The five felony counts in the indictment charge David H. Safavian with obstructing Senate and executive branch investigations into whether he aided Abramoff in efforts to acquire property controlled by the General Services Administration around the nation's capital.

Both probes looked into an August 2002 golf outing that Safavian took to Scotland with Abramoff, former Christian Coalition executive Ralph Reed, Rep. Bob Ney, R-Ohio, and others.

Safavian, a former lobbying associate of Abramoff, is the first person beyond Abramoff himself to face charges arising out of the probe of the lobbyist, who is a major Republican fundraiser with close ties to GOP leaders in Congress.

The indictment covers May 16, 2002, until January 2004, when Safavian was chief of staff at the General Services Administration, the government housekeeping agency. From November 2004 until late last month when he resigned three days before his arrest, he was the government's top procurement officer, in the Office of Management and Budget.
This is a little fish. The investigators are pushing their way up to get the guys at the top. Tom DeLay probably has more to worry about in this investigation than he does from the indictments Ronnie Earle's grand juries in Austin, Texas.

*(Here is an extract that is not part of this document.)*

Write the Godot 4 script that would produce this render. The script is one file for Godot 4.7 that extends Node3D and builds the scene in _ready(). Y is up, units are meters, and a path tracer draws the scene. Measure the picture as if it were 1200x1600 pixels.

Also from the Associated Press we get an interesting discussion of how Tom DeLay and Roy Blunt, the Congressman from Missouri who replaced DeLay as Majority Leader when DeLay was indicted, obtained donations for parties to be given during the 2000 Republican National Convention. They obtained more than was needed for the parties, then distributed some of the excess to state-level Republican candidates. Some more of the excess ended up in consulting firms run by their children. They also shifted money between different organizations, probably to prevent people from identifying the sources and ultimate destinations. This is the classic definition of money laundering, although it may not have been illegal in 2000.